I rolled round the icy living room and the kitchen as I boiled and thickened the minced meat I had bought; it was as well that it was ground, otherwise it would have been unchewable. I peeled the potatoes and boiled them to a mush, before the penny in the gas meter ran out and the gas stove refused to deliver any more heat. I spread clean newspaper on the table, and laid it. Seated on a wooden chair, I waited, at first happily, for the children to come in. But as the effects of the brandy began to seep out, the chill of the dirty, comfortless room began to invade – and the pain was once more paramount.

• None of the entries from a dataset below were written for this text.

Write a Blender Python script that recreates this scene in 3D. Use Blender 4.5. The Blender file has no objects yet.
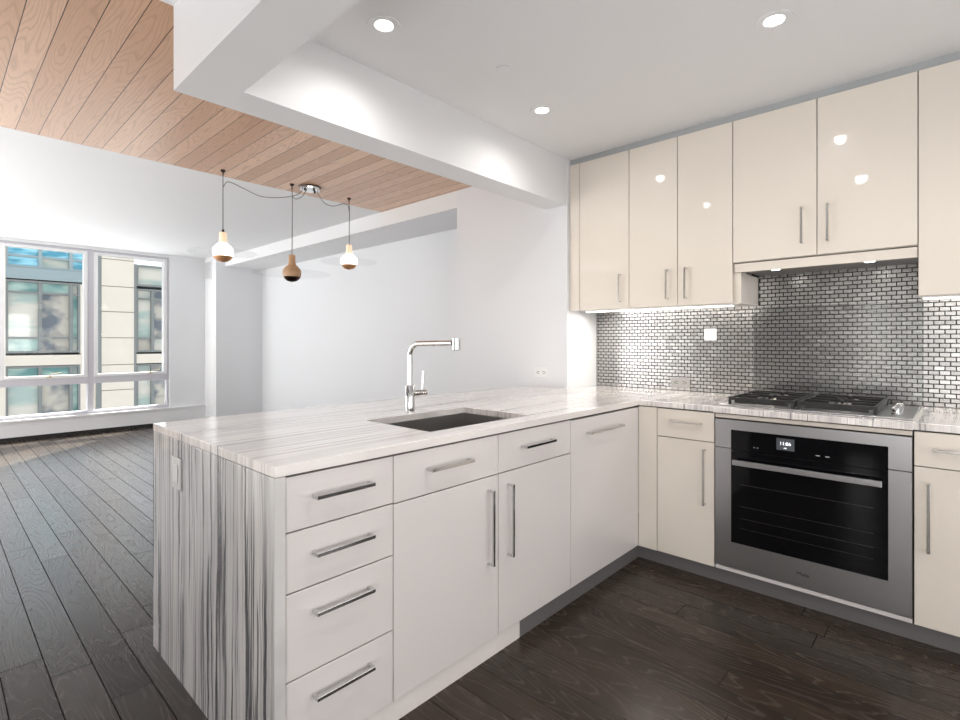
import bpy, bmesh, math, random
from mathutils import Vector, Matrix
R = math.radians
random.seed(7)
sc = bpy.context.scene
C = sc.collection

# ------------------------------------------------------------------ camera
cd = bpy.data.cameras.new('camera'); cam = bpy.data.objects.new('camera', cd); C.objects.link(cam)
cam.location = (0, 0, 1.25); cam.rotation_euler = (R(90), 0, R(42.9))
cd.sensor_width = 36; cd.lens = 513/960*36; cd.shift_y = -18.5/960; cd.clip_start = 0.02; cd.clip_end = 300
sc.camera = cam
# ------------------------------------------------------------------ world, sun, big lights, exposure
vs = sc.view_settings; vs.view_transform = 'Standard'; vs.look = 'None'; vs.gamma = 1; vs.use_curve_mapping = False
vs.exposure = 0.0
w = bpy.data.worlds.new('sky'); sc.world = w; w.use_nodes = True
bg = w.node_tree.nodes['Background']; bg.inputs[0].default_value = (0.86, 0.93, 1.0, 1); bg.inputs[1].default_value = 1.55

def lamp(name, kind, loc, rot, energy, col=(1, 1, 1), size=None, size_y=None, spot=None, blend=0.6, parent=None, vis_gloss=True):
    d = bpy.data.lights.new(name, kind); d.energy = energy; d.color = col
    if kind == 'AREA':
        d.shape = 'RECTANGLE'; d.size = size; d.size_y = size_y or size
    elif kind == 'SPOT':
        d.spot_size = spot; d.spot_blend = blend; d.shadow_soft_size = size or .03
    elif kind == 'POINT':
        d.shadow_soft_size = size or .05
    elif kind == 'SUN':
        d.angle = size or R(.6)
    o = bpy.data.objects.new(name, d); C.objects.link(o); o.location = loc; o.rotation_euler = rot
    if parent:
        o.parent = parent; o.location = Vector(loc) - OFF[parent.name]
    return o
OFF = {}
# sun slants in through the living-room windows, travelling towards +X -Y
sd = Vector((.57, -.57, -.62)).normalized()
lamp('sun', 'SUN', (-14, 8, 9), sd.to_track_quat('-Z', 'Y').to_euler(), 60, (1, .95, .86), size=R(1.0))
# daylight of the window wall
lamp('window_daylight', 'AREA', (-8.55, .3, 1.35), (0, R(-97), 0), 34, (.93, .96, 1), 2.2, 4.2)
# added soft fill lamps, out of view behind and beside the camera
lamp('fill_behind', 'AREA', (.62, -2.2, 1.3), (R(104), 0, R(14)), 46, (1, .985, .97), 1.1, 2.2)
lamp('streak_lamp', 'AREA', (-.86, -2.25, 1.15), (R(90), 0, 0), 7, (1, .97, .93), .26, 1.9)  # narrow lamp added to reflect as a bright streak in tiles and oven
lamp('fill_right', 'AREA', (1.2, .9, 1.35), (0, R(100), 0), 39, (1, .985, .97), 2.2, 3.0)
lamp('fill_living', 'AREA', (-5.9, -2.2, 1.35), (R(112), 0, 0), 125, (.99, .99, 1), 4.2, 2.0)
# added unseen up-facing lamp to brighten the living-room ceiling, imitating floor bounce
lamp('ceiling_fill', 'AREA', (-5.2, -1.85, .30), (R(172), 0, 0), 100, (1, .985, .96), 4.0, .8)

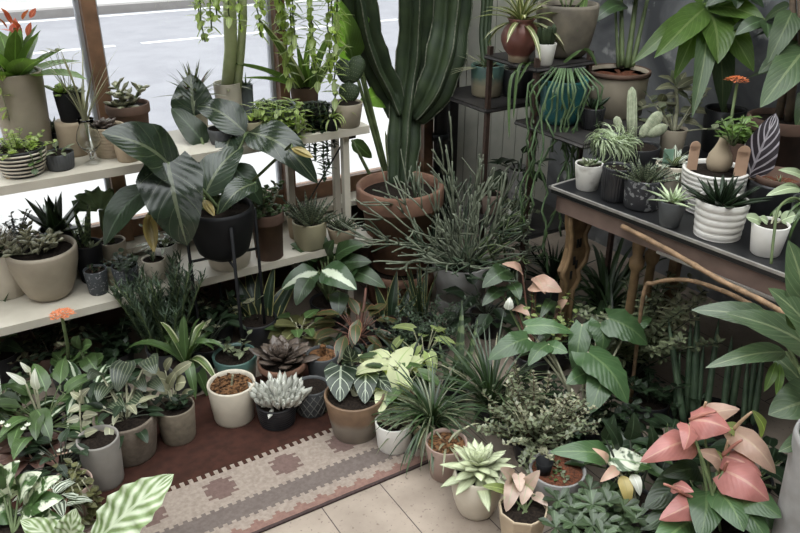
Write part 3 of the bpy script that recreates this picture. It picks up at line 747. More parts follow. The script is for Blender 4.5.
zr = riser('round tan clay riser under the black pot at the left timber post', 72, 123, 2.99, 30, U, tan, 'clay_riser')
c = pot('potted_succulent', 'pale rosette succulent in glossy black pot raised on tan clay riser', 'potted plant', 70, 91, 123, 27, 22, zr, black)
rosette(c, 14, 20, 9, (5, 75), 10, 'obov', 'light', thick=2, off=(-6, 0))
rosette(c, 10, 16, 8, (15, 75), 10, 'obov', 'grey', thick=2, off=(5, 2), name='side_rosette')
petioled(c, 5, 38, 14, 4, (70, 88), 8, (0, 40), 20, 'lance', 'silver', stemp, sr=.4, base=3, name='tall_foliage')
c = pot('potted_kalanchoe', 'pale paddle-leaved succulent in dark brown clay pot beside left timber post', 'potted plant', 130, 103, 138, 42, 34, U, terrad, 'rim')
bush(c, 3, 24, 17, 9, 9, (55, 88), 10, .1, 'silver', 'obov', stemg, 1.6, 3, (10, 55), 10, 4)
rosette(c, 12, 20, 9, (12, 60), 5, 'obov', 'silver', thick=3, off=(-6, -3), name='low_foliage')
c = pot('potted_dragon_tree', 'spiky narrow-leaved plant in a cream pot behind the big silvery leaf', 'potted plant', 196, 92, 128, 24, 20, U, cream)
rosette(c, 30, 42, 5, (5, 85), 22, 'taper', 'grey', nx=2, fold=.4, inner=.8); rosette(c, 12, 34, 5, (30, 85), 10, 'taper', 'brown', inner=.8, name='red_foliage')
c = pot('potted_tree_succulent', 'pale thick-trunked plant rising out of frame from cream pot on upper rack', 'potted plant', 229, 82, 126, 27, 24, U, cream)
stalk(c, [V((0,0,c.z0)), lpx(c, 231, 50), lpx(c, 230, 18), lpx(c, 229, -30)], 6.2*c.S, trunkg, 'trunk', 14)
stalk(c, [V((10*c.S,0,c.z0)), lpx(c, 241, 50), lpx(c, 243, 18), lpx(c, 242, -30)], 4*c.S, trunkg, 'side_trunk', 12)
rosette(c, 9, 20, 9, (0, 50), 30, 'taper', 'silver', base=6, name='leaf_base')
c = pot('potted_seedling', 'tiny grey plant in small smoky blue pot between the cream trunk pot and window aloe', 'potted plant', 247, 84, 112, 14, 12, U, bluegrey)
rosette(c, 14, 22, 3, (35, 88), 15, 'taper', 'blue')
c = pot('potted_aloe', 'aloe with long arching strap leaves in brown pot on upper rack', 'potted plant', 305, 86, 120, 28, 24, U, terrad)
for (bx, by_), (tx, ty), w_ in (((300,90),(254,14),15),((301,92),(222,62),11),((310,90),(344,12),11),((313,92),(352,40),12),((306,90),(296,40),10),((308,92),(325,45),10),((303,92),(240,78),9),((306,90),(312,20),9)):
    bigleaf(c, lpx(c, bx, by_), lpx(c, tx, ty, c.rnd.uniform(-.1,.1)), w_*1.15*c.S, 'spider' if w_ > 11 else 'fresh', 'taper', .1, fold=.45, nx=4, seg=9)
c = pot('potted_string_plant', 'trailing light green plant spilling over a blue grey pot on upper rack', 'potted plant', 279, 104, 136, 36, 30, U, bluegrey)
trail(c, [180, 200, 225, 250, 275, 300, 330, 350, 215, 240, 262, 285, 310], [22, 30, 26, 34, 30, 36, 26, 30, 18, 22, 40, 20, 28], 13, 4.5, 16, 'light', out=7, up=12, pair=2, lel=(-35, 30))
c = pot('potted_burro_tail', 'dark braided trailing succulent hanging over rack edge in a black pot', 'potted plant', 317, 104, 130, 26, 20, U, blackc)
trail(c, [215, 240, 262, 285, 310, 340], [38, 52, 50, 70, 60, 40], 8, 4.5, 26, 'dark', 'ovate', thick=0, out=4, up=8, pair=2, lel=(-20, 30))
c = pot('potted_paddle_cactus', 'round-padded dark cactus in taupe pot at the right end of the upper rack', 'potted plant', 347, 102, 132, 32, 25, U, taupe)
for (a, b_, w_) in (((348,103),(350,82),22),((347,84),(341,58),17),((351,84),(360,55),18)):
    pad(c, lpx(c, *a), lpx(c, *b_), w_*c.S, 9*c.S, cact, dots=cactl)
# front row
c = pot('potted_baby_tears', 'frilly green cushion plant in spiral ringed bowl on upper rack', 'potted plant', 21, 147, 179, 50, 36, U, blackc, 'rings', seg=40)
mb = MB()
for k in range(6):
    z = c.h*(.12+.15*k); rr = c.rb+(c.r-c.rb)*sin(pi/2*(.1+.15*k)); ring = [V((rr*1.0*cos(a*2*pi/40), rr*1.0*sin(a*2*pi/40), z)) for a in range(41)]; tube(mb, ring, c.S*1.05, 6, False)
mb.build('pale_ring', cream, c.root)['label'] = 'pale raised ring bands'
bush(c, 26, 20, 5.5, 4, 15, (20, 88), 25, .15, 'light', 'round', stemg, .4, 0, (-10, 50), 10, 16, jit=.3); 
bush(c, 5, 16, 8, 5, 5, (30, 85), 20, .3, 'brown', 'ovate', stemg, .5, 0, (0, 50), 10, 6, off=(-12, 4), name='dark_foliage')
trail(c, [340, 318], [8, 14], 7, 6, 12, 'mid', 'round', out=2, up=2)
c = pot('potted_haworthia', 'small dark upright succulent in black pot behind the grey fluted pot', 'potted plant', 61, 130, 152, 24, 20, U, blackc)
rosette(c, 12, 24, 8, (35, 85), 5, 'taper', 'haw', thick=3, off=(-5, 0)); petioled(c, 2, 8, 15, 11, (60, 80), 10, (0, 20), 20, 'round', 'grey', base=2, off=(3, -4), name='round_foliage')
c = pot('potted_peperomia', 'few-leaved seedling in dark grey fluted pot near the edge of upper shelf', 'potted plant', 60, 152, 172, 28, 25, U, dgrey, 'cyl', ribs=28, amp=.022, seg=112)
petioled(c, 6, 8, 10, 6, (30, 80), 10, (-10, 30), 20, 'ovate', 'grey', base=7)
t = thing('wooden_block', 'small pale wooden block standing before the spiral ringed bowl', 'block', onz(14, 179, U)); s = t.location.length*0 + proj(t.location)[2]/FPX
mb = MB(); box(mb, (-8*s, -1*s, 0), (8*s, 7*s, 22*s)); o = mb.build('block', palewood, t, smooth=False); bv = o.modifiers.new('b', 'BEVEL'); bv.width = .003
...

Edward, too, was chilled and hungry and began to whimper. I took him up on my knee and wrapped us both in the old coat I used to cover him in the pram. It smelled of urine and long use. We warmed each other a little. He sucked his thumb and dozed, while I wept silently on to his scurfy little head.

I wished I had some more brandy or anything else which would stop the grinding misery within me. As I waited, I saw suddenly the expression of pain which frequently lay on my father’s face – and in a burst of warm understanding I realised why he needed to drink sometimes. The burden of bereavement from the loss of most of his friends, in a war which, though it seemed a long time ago to me, was probably still quite close to him. The terror of the long, threatening winters he had spent in tiny block houses or in peasants’ huts during the Russian campaign, while the Revolution surged around the tiny force, so that one did not know who was friend and who was foe – what must it have done to a delicate refined man unused to any hardship? And then to lose his fortune, his occupation, his home? He sometimes told us stories of his experiences both during the war and after it, and he made us laugh. But if one analysed those stories, they were filled with horrors.

Poor Father. I laid my head against Baby Edward’s and wept not only for my own suffering, but for my father’s distress as well.

Getting drunk can leave one very low afterwards, I discovered.